A group led by Neal Turner at NASA’s Jet Propulsion Laboratory, California Institute of Technology, will work to understand why so many exoplanets orbit close to their stars. Were they born where we find them, or did they form farther out and spiral inward? The team will investigate how the gas and dust close to young stars interact with planets, using computer modeling to go beyond what can be imaged with today’s telescopes on the ground and in space.
A team at the University of Wyoming, headed by Hannah Jang-Condell, will explore the evolution of planet formation, modeling disks around young stars that are in the process of forming their planets. Of particular interest are “transitional” disks, which are protostellar disks that appear to have inner holes or regions partially cleared of gas and dust. These inner holes may be caused in part by planets inside or near the holes.

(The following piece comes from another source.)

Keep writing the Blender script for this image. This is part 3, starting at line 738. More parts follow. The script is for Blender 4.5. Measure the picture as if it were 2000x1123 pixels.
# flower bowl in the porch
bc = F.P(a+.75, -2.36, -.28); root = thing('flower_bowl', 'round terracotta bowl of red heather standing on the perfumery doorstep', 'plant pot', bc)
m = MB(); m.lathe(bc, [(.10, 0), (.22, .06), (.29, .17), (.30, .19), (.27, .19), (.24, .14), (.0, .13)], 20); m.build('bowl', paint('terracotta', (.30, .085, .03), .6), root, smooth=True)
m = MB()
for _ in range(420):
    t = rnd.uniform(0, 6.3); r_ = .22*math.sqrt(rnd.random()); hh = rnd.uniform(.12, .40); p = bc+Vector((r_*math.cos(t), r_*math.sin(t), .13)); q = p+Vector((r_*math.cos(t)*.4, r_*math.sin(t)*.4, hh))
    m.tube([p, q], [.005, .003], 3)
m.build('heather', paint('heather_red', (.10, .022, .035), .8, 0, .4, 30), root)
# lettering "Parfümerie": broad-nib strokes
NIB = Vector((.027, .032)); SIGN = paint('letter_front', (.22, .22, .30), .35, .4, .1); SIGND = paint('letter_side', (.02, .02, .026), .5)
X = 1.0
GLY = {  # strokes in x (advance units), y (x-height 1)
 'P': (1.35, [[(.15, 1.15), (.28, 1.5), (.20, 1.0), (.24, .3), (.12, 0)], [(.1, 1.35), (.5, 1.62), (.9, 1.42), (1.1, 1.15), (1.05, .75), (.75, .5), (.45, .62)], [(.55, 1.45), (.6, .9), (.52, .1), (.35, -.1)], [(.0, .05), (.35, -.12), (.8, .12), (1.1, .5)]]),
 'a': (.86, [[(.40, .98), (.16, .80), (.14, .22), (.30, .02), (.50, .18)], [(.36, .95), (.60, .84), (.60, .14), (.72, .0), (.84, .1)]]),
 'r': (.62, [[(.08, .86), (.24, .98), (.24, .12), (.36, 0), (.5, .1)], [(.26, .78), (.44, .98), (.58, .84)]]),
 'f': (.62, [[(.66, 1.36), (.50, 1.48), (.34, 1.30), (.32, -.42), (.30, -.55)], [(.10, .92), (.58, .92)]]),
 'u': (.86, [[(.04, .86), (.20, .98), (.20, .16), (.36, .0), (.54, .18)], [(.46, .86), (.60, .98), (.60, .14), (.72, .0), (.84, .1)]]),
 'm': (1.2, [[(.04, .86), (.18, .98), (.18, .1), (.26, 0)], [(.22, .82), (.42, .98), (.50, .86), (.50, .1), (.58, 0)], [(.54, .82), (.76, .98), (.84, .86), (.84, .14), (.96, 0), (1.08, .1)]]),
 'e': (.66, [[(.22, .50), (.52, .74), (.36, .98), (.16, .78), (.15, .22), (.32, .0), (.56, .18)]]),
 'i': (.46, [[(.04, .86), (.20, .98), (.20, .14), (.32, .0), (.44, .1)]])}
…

A Penn State University team, led by Eric Ford, will strive to further understand planetary formation by investigating the bulk properties of small transiting planets and implications for their formation.
A second Penn State group, with Jason Wright as principal investigator, will study the atmospheres of giant planets that are transiting hot Jupiters with a novel, high-precision technique called diffuser-assisted photometry. This research aims to enable more detailed characterization of the temperatures, pressures, composition, and variability of exoplanet atmospheres.
The University of Maryland and NASA’s Goddard Space Flight Center team, with Wade Henning at the helm, will study tidal dynamics and orbital evolution of terrestrial-class exoplanets. This effort will explore how intense tidal heating, such as the temporary creation of magma oceans, can actually save Earth-sized planets from being ejected during the orbital chaos of early solar systems.
Another University of Maryland project, led by Drake Deming, will leverage a statistical analysis of Kepler data to extract the maximum amount of information concerning the atmospheres of Kepler’s planets.
The group led by Hiroshi Imanaka from the SETI Institute will be conducting laboratory investigation of plausible photochemical haze particles in hot exoplanetary atmospheres.
The Yale University team, headed by Debra Fischer, will design new spectrometers with the stability to reach Earth-detecting precision for nearby stars. The team also will make improvements to Planet Hunters, a Web interface that allows citizen scientists to search for transiting planets in the NASA Kepler public archive data. Citizen scientists have found more than 100 planets not previously detected; many of these planets are in the habitable zones of host stars.
A group led by Adam Jensen at the University of Nebraska in Kearney will explore the existence and evolution of exospheres around exoplanets, the outer “unbound” portion of a planet’s atmosphere. This team previously made the first visible-light detection of hydrogen absorption from an exoplanet’s exosphere, indicating a source of hot, excited hydrogen around the planet. The existence of such hydrogen can potentially tell us about the long-term evolution of a planet’s atmosphere, including the effects and interactions of stellar winds and planetary magnetic fields.
From the University of California, Santa Cruz, Jonathan Fortney’s team will investigate how novel statistical methods can be used to extract information from light, which is emitted and reflected by planetary atmospheres, in order to understand their atmospheric temperatures and the abundance of molecules.